→ What you will do
Find every line in the records that holds the string "More". Copy each one.

(Entries with scene source code)

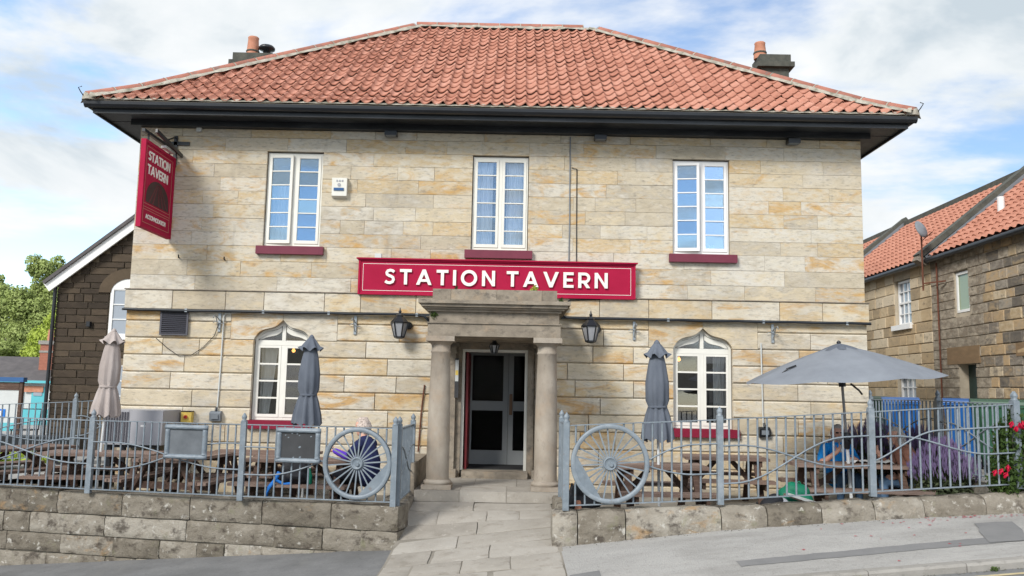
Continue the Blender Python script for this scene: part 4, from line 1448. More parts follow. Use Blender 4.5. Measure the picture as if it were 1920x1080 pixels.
def basket_bracket(x, z, label):
    t = thing('basket_bracket', (x, -.06, z), label, 'bracket', 'empty hanging basket brackets on the wall')
    MB().box(x - .022, x + .022, -.075, -.052, z - .15, z + .16).build('plate', 'steel', t)
    mb = MB()
    mb.tube([(x, -.08, z + .05), (x, -.20, z + .09), (x, -.34, z + .10), (x, -.38, z + .06)], .011, 6)
    mb.tube([(x, -.08, z - .10), (x + .0, -.16, z - .04), (x, -.24, z + .085)], .009, 6)
    mb.tube([(x - .10, -.075, z + .0), (x - .04, -.10, z + .03), (x + .04, -.09, z - .02), (x + .09, -.075, z - .01)], .006, 5)
    mb.build('arm', 'steel', t)


basket_bracket(-4.95, 2.52, 'empty galvanised basket bracket beside the vent grille')
basket_bracket(-2.66, 2.52, 'empty galvanised basket bracket right of the left arched window')
basket_bracket(2.04, 2.52, 'empty galvanised basket bracket between right lantern and right arched window')
basket_bracket(4.37, 2.52, 'empty galvanised basket bracket over the open umbrella')

iso = thing('isolator_switch', (-5.37, -.06, .85), 'yellow isolator box with red switch beside the grey cabinet', 'switch')
MB().box(-5.46, -5.29, -.16, -.052, .85, 1.03).build('case', 'amber', iso)
MB().box(-5.465, -5.285, -.17, -.05, 1.031, 1.045).build('lid', 'black', iso)
MB().tube([(-5.38, -.161, .945), (-5.38, -.19, .945)], .03, 10).build('knob', 'redplastic', iso)
MB().bar((-5.38, -.191, .925), (-5.38, -.191, .965), .012, .012).build('pointer', 'black', iso)


def socket(x, z, m, label):
    t = thing('socket_box', (x, -.06, z), label, 'socket box')
    mb = MB()
    mb.prism([(-.051, z - .07), (-.13, z - .06), (-.15, z + .06), (-.11, z + .09), (-.051, z + .10)], 'x', x - .09, x + .09)
    mb.build('case', m, t)
    MB().box(x - .06, x + .06, -.158, -.146, z - .03, z + .045).build('cover', 'leadgrey', t)
    MB().tube([(x, -.10, z + .10), (x, -.08, z + .16)], .02, 6).build('gland', 'black', t)


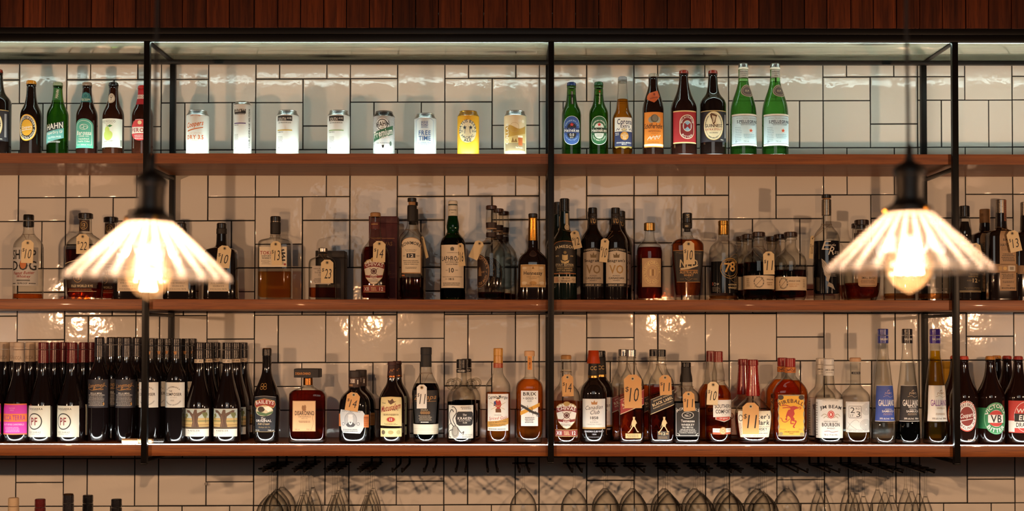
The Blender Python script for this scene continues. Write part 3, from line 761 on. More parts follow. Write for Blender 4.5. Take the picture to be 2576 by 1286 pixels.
can('coopers_can', 283, 28.2, 'm#cfd2ce', [('label', 0, [Ar('FAMILY BREWED',0,318,20,2.6,90,70,OR), T('Coopers',-2,322,46,17,OR,'b',.35,10), Pg([(-22,336),(20,327),(20,329),(-22,339)],OR), T('LOW CARB MID',-1,343,32,2.8,'#c99a78'), T('DRY 3.5',-1,353,44,11,OR,'b'), T('UNFILTERED',-1,362,26,2.6,'#b9b2a6'), T('375mL',-3,376,12,3,'#b9b2a6')])], neckc='canmetal')
def south(key, y0, hw, colr, flav, slim=0):
    o = 0 if not slim else -22; w = hw*.72
    can(key, y0, hw, 'm#d0d3d0', [('label', -4, [Rr(-w,w,303+o*.98-(4 if not slim else 0),317+o-(5 if not slim else 2),K), T('SOUTH',-w*.3,307.5+o,w*1.05,8,W,'b'), T('AVE',w*.62,305.5+o,w*.55,4.5,W,'b'),
      T('SUBTLY SPARKLING HARD SELTZER',0,316.5+o,w*1.7,3,K,'b'), Rr(-w,w,334+(o and -18),336.6+(o and -18),colr), T(flav,-w*.55,340+(o and -18),w*.8,2.8,'#55554f','b'),
      Mi(-w,-w*.1,350+(o and -6),366+(o and -6),5,'#7c7c76',6,.35), T('250ML',-w*.8,379,8,3,K,'b'), T('4.0% ALC',w*.7,379,11,3,K,'b')] + ([T('YOUR AVERAGE SELTZER',w+10,330,100,5,K,'b',0,90)] if slim else []))], slim=slim)
south('south_slim', 261, 22.3, '#4b3a6a', 'GRAPE', 1); south('south_lemon', 283, 28, '#c0a03a', 'LEMON'); south('south_apple', 283, 28, '#8aa878', 'CRISP APPLE')
can('hahn_can', 285, 27, 'p#a9abac', [('label', 0, [El(-2,321,16.5,16.5,'#d9dbd8',36), Ring(-2,321,14.2,14.2,2,K), Pg([(-29,342),(28,322),(28,344),(-29,364)],'#2a5b3d'), Tb('HAHN',-1,319,34,12,K,.05,9), T('BREWERY',-1,329,10,2,K,'b',0,8),
  T('Premium',0,341,52,17,W,'b',.1,13), T('LIGHT',3,353,22,6,W,'b',0,11), T('FULL FLAVOURED',0,367,34,3,'#4a4c4c','b'), Pg([(-3,372),(3,372),(2,379),(-2,379)],K), El(20,368,3.2,6,'#4a5a50')])], rim='p#2b2b2b', neckc='p#2c2b2b')
can('free_time', 290, 27.6, 'm#c3cdd0', [('label', 0, [Ln([(-24,384),(-24,310),(-12,304),(0,302),(12,304),(24,310),(24,384)],.9,'#6f93b8'), T('BRIDGE',0,315,17,5,'#2a5490','b'), T('ROAD',0,321.5,17,6,'#2a5490','b'), T('BREWERS',0,327.5,17,3.6,'#2a5490','b'),
  T('FREE',0,341.5,31,11.5,'#3d6296','b'), T('TIME',0,355,31,11.5,'#3d6296','b'), T('ALCOHOL FREE',0,366.5,35,3,'#6f93b8','b'), T('PALE ALE',0,370.5,21,2.8,'#6f93b8','b'), Ring(-16,381,5,4,.6,'#6f93b8'), Ring(-5,383,6,4,.6,'#6f93b8'), Ring(8,381,6,5,.6,'#6f93b8'), Ring(18,383,5,4,.6,'#6f93b8')])])
can('hiatus', 284, 27.2, 'm#d8a41f', [('label', 0, [El(-1,337,23.5,29,'#e4ddba',40), Ar('HIATUS BEERS',-1,337,18.2,6.5,92,196,'#1f3a4a',ry=21.5), Ar('PACIFIC',-1,337,22.3,6.5,270,108,'#1f3a4a',ry=19,flip=True), T('ALE',-1,359.5,19,7.5,'#1f3a4a','b'),
  Ln([(-8,343),(-7,334),(-8,328)],1.2,'#1f3a4a'), Ln([(6,343),(5,334),(7,328)],1.2,'#1f3a4a'), St(-8,328,6,'#1f3a4a'), St(7,328,6,'#1f3a4a'), Mi(-19,-11,334,340,2,'#1f3a4a'), Mi(10,18,334,340,2,'#1f3a4a')])], rim='g#b8862a', neckc='p#9a7a22')
can('collab', 283, 28, 'm#dccba6', [('label', 0, [Pg([(-30,336)]+[(-30+6*k,326-5*math.sin(k*.7)) for k in range(11)]+[(30,336),(30,348),(-30,354)],'#b08a3a'), Pg([(-30,354),(30,342),(30,366),(-30,366)],'#c9b074'), Rr(-30,30,366,386,'#8a7a5c'),
  Ring(-2,327,12,12,.7,'#b09060'), Pg([(-10,365),(-6,352),(-2,365)],'#7c5c2a'), Pg([(-4,365),(2,355),(6,365)],'#7c5c2a'), Pg([(7,349),(20,349),(19,373),(8,373)],'#b5602c'), Rr(7,20,348,353,'#efe6d0'), T('COLLAB',-22,343,52,9,W,'b',0,90), T('SORA',12,311,9,5,W,'b'), El(21,312,4,4,'#efe6d0'), T('The Process',10,378,18,4,W,'b')])])
# right hand bottles of the upper shelf
HN = '223,10.6 226,11.3 240,11.9 252,13 262,15 270,18 277,21.5 284,23.6 292,24.2 396,24.2'
def heineken(key, c1, top, mid, low, cap, nk, y0):
    B(key, 'up', 'greenbeer', HN, parts=crown(cap, y0, 11.8, neck='greenbeer'), liq=('greenwater',240), labels=[
     ('neck_label', 1, nk),
     ('label', 0, [Pg([(22.5*math.cos(a*PI/12), 333-14-22.5*math.sin(a*PI/12)) for a in range(0,13)]+[(-22.5*math.cos(a*PI/12), 333+14+22.5*math.sin(a*PI/12)) for a in range(0,13)], '#cfd3cc'),
      Pg([(21.3*math.cos(a*PI/12), 333-14-21.3*math.sin(a*PI/12)) for a in range(0,13)]+[(-21.3*math.cos(a*PI/12), 333+14+21.3*math.sin(a*PI/12)) for a in range(0,13)], c1),
      Pg([(12*math.cos(a*PI/10), 326-12*math.sin(a*PI/10)) for a in range(0,11)], K if low == '0.0' else '#c9cec6'), Ar(top,0,325,15.2,3.6,90,150,'#9fb3cf' if low == '0.0' else W), St(0,318.5,6,'#c8342e'), Rr(-22,22,326,339,mid), T('Heineken',0,332.5,41,9,W,'b'),
      Pg([(12*math.cos(a*PI/10), 340+14*math.sin(a*PI/10)) for a in range(0,11)], K if low == '0.0' else '#c9cec6'), Ar('PURE MALT LAGER' if low != '0.0' else 'PURE MALT QUALITY',0,341,18.6,3.6,270,150,'#8fa6cc' if low == '0.0' else W,flip=True)] + ([T('0.0',0,344,11,7,W,'b'), Mi(-5,5,349,353,2,W)] if low == '0.0' else [Mi(-8,8,342,350,4,'#8a8f88')]))])
heineken('heineken_zero', '#2f4f8e', 'HEINEKEN 0.0', '#1c2c5c', '0.0', 'p#22366a', [Pg([(-3,232),(3,232),(3.2,266),(-3.2,266)],K), T('Heineken',0,257,16,3,W,'b',0,90), T('0.0',0,237,7,4,W,'b',0,90)], 208)
heineken('heineken', '#1f5a34', 'HEINEKEN ORIGINAL', '#11301d', 'x', 'p#2a5a3a', [St(1,233,3,'#c8342e'), T('Heineken',0,251,28,4,W,'b',0,88)], 207)
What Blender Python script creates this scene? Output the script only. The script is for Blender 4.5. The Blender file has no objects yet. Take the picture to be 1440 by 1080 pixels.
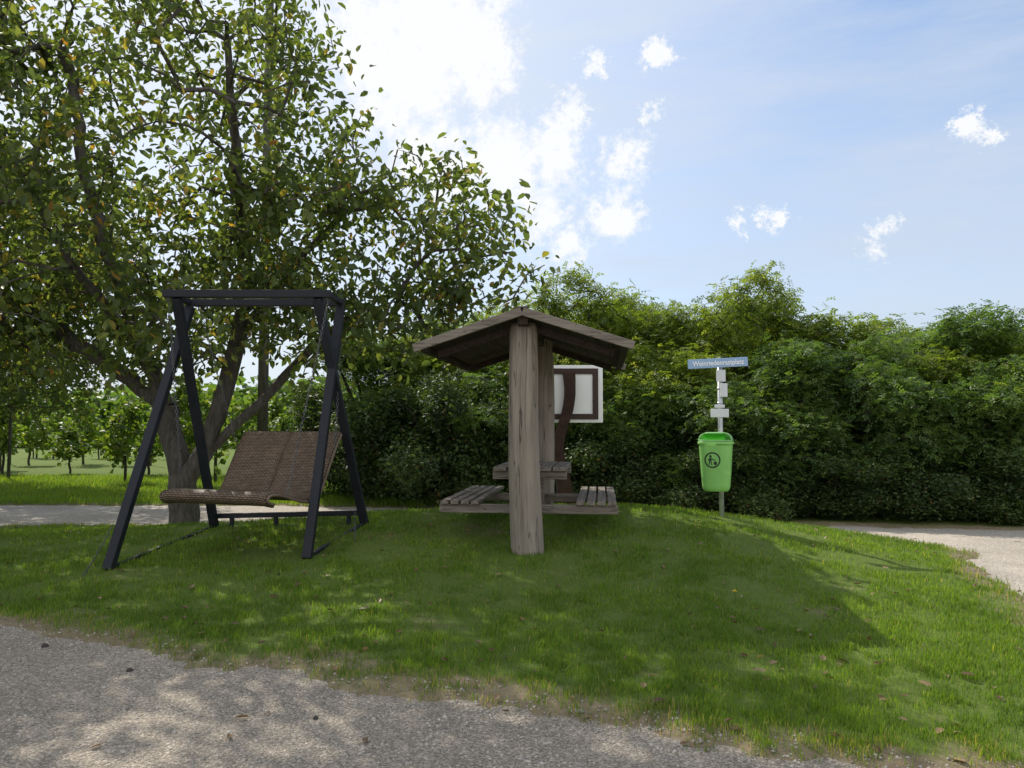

→ Result of the task
Continue the Blender Python script for this scene: part 4, from line 1448. More parts follow. Use Blender 4.5. Measure the picture as if it were 1920x1080 pixels.
The Blender Python script for this scene continues. Write part 3, from line 761 on. More parts follow. Write for Blender 4.5. Take the picture to be 2576 by 1286 pixels.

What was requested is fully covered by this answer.